-- Exercise --
Take the line containing "Write the bpy", the line containing "s.n += len(v)", and all lines between them, and transcribe them exactly. Leave out pictures.

Scenes as source code
+===+

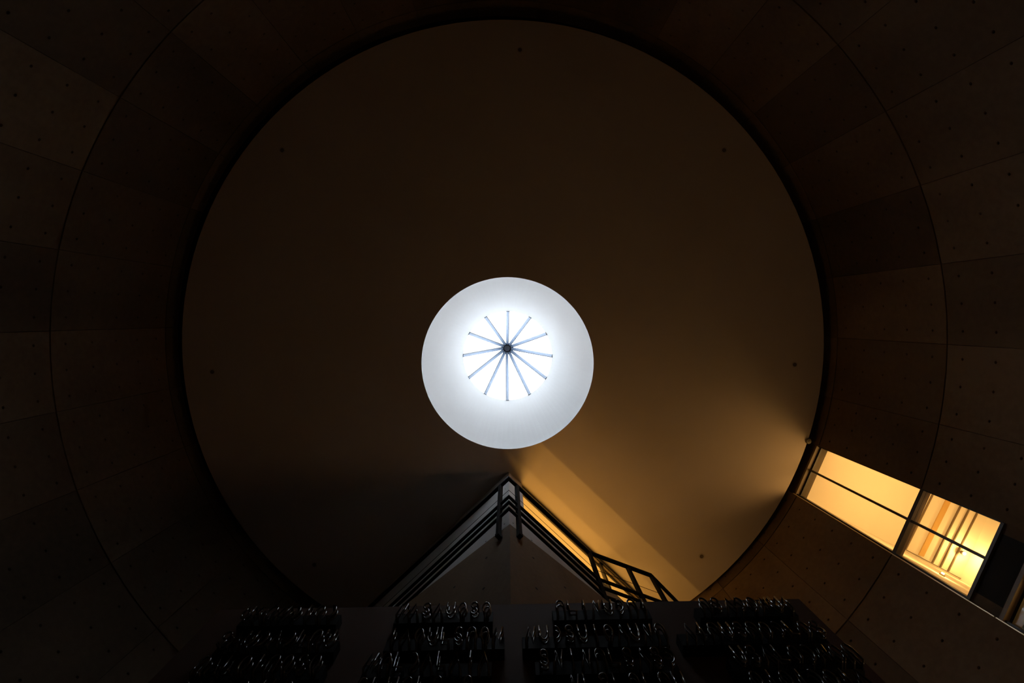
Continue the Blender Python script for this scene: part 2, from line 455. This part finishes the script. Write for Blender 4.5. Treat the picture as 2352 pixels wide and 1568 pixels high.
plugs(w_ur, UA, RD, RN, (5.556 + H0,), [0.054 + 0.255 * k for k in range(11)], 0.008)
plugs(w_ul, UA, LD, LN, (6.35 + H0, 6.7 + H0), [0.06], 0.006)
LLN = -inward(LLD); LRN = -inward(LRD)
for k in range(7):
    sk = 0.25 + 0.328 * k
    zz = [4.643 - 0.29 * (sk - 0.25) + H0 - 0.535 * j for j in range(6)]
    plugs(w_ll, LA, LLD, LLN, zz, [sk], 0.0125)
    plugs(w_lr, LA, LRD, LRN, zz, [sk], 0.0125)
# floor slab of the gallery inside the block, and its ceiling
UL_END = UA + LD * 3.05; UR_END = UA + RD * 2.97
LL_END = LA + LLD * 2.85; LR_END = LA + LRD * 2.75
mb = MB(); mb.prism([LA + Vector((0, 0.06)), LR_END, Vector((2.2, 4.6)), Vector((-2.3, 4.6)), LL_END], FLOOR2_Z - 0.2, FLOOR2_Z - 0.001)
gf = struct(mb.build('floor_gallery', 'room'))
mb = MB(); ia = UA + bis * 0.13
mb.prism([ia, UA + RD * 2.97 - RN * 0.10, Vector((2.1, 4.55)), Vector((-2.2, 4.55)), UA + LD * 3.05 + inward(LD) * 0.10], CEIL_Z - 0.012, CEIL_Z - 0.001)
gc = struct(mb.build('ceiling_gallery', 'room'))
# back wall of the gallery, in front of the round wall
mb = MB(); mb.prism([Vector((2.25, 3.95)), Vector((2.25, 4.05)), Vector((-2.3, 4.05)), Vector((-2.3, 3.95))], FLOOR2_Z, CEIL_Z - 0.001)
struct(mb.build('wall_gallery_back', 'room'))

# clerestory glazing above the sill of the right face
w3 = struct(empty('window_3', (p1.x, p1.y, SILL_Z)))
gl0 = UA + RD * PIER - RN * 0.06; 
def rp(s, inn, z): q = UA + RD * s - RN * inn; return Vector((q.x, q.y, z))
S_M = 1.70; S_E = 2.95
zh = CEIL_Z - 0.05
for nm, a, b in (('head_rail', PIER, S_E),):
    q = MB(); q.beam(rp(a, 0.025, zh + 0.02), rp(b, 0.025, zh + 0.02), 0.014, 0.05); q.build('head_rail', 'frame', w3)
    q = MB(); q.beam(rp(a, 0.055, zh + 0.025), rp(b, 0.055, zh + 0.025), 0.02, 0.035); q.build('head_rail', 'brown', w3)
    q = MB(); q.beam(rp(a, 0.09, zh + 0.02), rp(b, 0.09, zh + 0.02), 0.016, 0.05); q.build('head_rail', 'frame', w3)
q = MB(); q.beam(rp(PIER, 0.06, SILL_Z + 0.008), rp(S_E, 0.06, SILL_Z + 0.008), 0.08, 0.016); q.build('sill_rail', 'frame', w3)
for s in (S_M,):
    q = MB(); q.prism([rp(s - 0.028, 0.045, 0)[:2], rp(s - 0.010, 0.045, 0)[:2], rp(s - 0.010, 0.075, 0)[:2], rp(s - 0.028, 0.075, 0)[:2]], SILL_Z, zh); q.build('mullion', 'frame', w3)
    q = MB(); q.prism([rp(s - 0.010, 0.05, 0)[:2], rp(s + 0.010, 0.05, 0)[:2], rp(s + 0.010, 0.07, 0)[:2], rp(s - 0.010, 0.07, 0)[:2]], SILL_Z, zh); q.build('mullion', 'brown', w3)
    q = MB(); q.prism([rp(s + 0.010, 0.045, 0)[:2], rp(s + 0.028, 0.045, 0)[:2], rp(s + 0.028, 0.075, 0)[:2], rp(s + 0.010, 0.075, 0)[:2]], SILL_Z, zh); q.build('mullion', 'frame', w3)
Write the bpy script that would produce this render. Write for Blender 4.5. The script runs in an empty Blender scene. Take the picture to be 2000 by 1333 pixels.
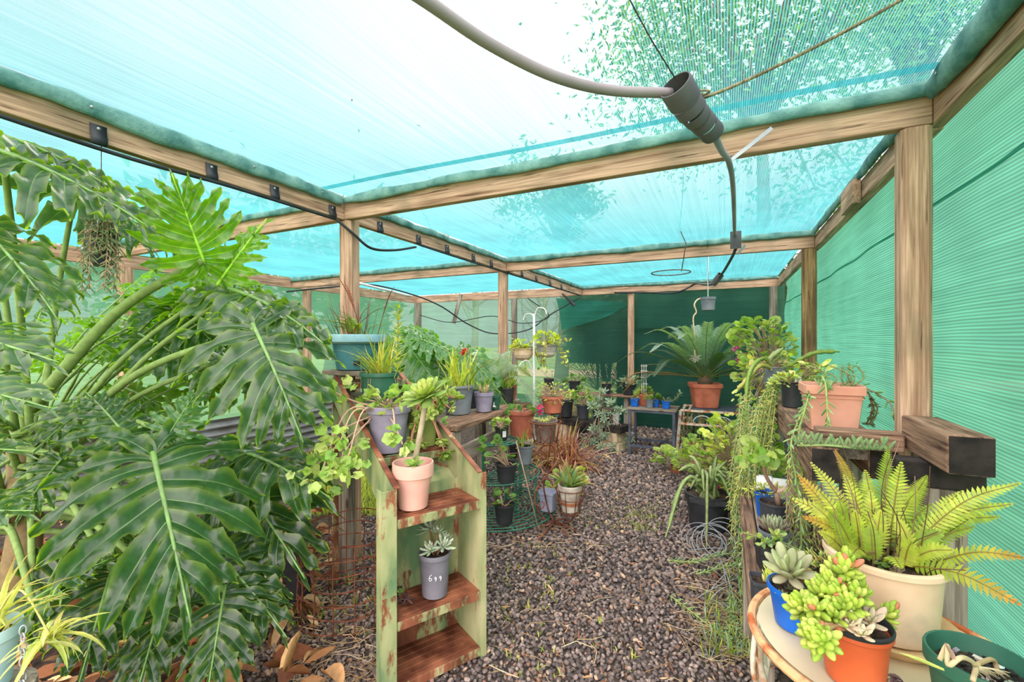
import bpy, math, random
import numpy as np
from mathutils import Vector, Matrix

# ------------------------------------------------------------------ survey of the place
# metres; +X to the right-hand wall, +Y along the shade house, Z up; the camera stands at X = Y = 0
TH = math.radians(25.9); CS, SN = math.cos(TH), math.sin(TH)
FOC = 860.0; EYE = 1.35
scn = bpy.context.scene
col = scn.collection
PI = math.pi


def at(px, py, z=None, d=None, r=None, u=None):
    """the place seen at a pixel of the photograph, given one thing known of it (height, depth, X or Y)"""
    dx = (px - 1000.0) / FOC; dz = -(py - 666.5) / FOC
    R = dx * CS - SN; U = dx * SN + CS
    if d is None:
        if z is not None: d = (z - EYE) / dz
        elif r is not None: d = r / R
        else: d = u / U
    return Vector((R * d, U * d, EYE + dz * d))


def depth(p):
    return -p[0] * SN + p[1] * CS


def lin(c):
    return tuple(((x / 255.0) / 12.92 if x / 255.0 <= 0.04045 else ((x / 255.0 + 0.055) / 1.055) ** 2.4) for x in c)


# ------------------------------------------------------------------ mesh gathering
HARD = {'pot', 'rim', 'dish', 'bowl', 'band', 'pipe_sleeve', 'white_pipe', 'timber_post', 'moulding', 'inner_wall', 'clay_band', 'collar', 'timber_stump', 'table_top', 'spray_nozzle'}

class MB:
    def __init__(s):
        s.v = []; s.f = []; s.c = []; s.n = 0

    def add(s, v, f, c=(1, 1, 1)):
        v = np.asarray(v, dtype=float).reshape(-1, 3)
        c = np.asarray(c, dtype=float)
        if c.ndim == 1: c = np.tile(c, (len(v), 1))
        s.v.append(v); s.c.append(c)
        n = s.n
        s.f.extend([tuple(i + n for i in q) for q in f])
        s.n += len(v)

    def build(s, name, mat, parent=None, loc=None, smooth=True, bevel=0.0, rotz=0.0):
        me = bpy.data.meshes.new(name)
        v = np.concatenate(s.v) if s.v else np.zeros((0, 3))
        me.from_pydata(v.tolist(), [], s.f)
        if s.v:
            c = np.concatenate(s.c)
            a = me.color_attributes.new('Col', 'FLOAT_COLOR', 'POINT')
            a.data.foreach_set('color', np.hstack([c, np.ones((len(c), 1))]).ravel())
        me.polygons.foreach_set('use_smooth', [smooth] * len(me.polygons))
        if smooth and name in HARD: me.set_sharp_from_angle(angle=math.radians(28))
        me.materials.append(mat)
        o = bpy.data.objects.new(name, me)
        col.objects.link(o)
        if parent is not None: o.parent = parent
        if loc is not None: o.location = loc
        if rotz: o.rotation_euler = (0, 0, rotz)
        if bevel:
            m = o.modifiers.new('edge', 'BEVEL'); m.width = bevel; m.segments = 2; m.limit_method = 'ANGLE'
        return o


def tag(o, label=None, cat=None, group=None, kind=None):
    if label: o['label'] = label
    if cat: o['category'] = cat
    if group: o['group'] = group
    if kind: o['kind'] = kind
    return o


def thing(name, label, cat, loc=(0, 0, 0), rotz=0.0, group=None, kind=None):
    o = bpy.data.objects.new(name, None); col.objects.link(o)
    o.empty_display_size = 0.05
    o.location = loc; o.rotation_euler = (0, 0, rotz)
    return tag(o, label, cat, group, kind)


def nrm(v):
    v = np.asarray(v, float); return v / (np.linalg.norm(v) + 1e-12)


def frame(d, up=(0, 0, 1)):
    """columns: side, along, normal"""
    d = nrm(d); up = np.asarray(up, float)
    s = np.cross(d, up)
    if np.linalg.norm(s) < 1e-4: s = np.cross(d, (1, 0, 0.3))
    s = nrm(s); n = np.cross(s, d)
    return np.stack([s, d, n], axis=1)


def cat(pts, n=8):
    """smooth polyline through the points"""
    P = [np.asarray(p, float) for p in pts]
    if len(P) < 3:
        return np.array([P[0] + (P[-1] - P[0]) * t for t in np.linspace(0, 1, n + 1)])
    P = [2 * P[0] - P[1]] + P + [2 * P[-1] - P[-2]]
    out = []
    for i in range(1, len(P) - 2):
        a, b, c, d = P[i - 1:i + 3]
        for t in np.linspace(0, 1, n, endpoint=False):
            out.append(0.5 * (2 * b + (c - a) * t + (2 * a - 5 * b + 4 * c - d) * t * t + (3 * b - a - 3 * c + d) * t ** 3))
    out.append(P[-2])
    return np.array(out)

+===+

-- Solution to the problem --
Write the bpy script that would produce this render. Write for Blender 4.5. The script runs in an empty Blender scene. Take the picture to be 2000 by 1333 pixels.
import bpy, math, random
import numpy as np
from mathutils import Vector, Matrix

# ------------------------------------------------------------------ survey of the place
# metres; +X to the right-hand wall, +Y along the shade house, Z up; the camera stands at X = Y = 0
TH = math.radians(25.9); CS, SN = math.cos(TH), math.sin(TH)
FOC = 860.0; EYE = 1.35
scn = bpy.context.scene
col = scn.collection
PI = math.pi


def at(px, py, z=None, d=None, r=None, u=None):
    """the place seen at a pixel of the photograph, given one thing known of it (height, depth, X or Y)"""
    dx = (px - 1000.0) / FOC; dz = -(py - 666.5) / FOC
    R = dx * CS - SN; U = dx * SN + CS
    if d is None:
        if z is not None: d = (z - EYE) / dz
        elif r is not None: d = r / R
        else: d = u / U
    return Vector((R * d, U * d, EYE + dz * d))


def depth(p):
    return -p[0] * SN + p[1] * CS


def lin(c):
    return tuple(((x / 255.0) / 12.92 if x / 255.0 <= 0.04045 else ((x / 255.0 + 0.055) / 1.055) ** 2.4) for x in c)


# ------------------------------------------------------------------ mesh gathering
HARD = {'pot', 'rim', 'dish', 'bowl', 'band', 'pipe_sleeve', 'white_pipe', 'timber_post', 'moulding', 'inner_wall', 'clay_band', 'collar', 'timber_stump', 'table_top', 'spray_nozzle'}

class MB:
    def __init__(s):
        s.v = []; s.f = []; s.c = []; s.n = 0

    def add(s, v, f, c=(1, 1, 1)):
        v = np.asarray(v, dtype=float).reshape(-1, 3)
        c = np.asarray(c, dtype=float)
        if c.ndim == 1: c = np.tile(c, (len(v), 1))
        s.v.append(v); s.c.append(c)
        n = s.n
        s.f.extend([tuple(i + n for i in q) for q in f])
        s.n += len(v)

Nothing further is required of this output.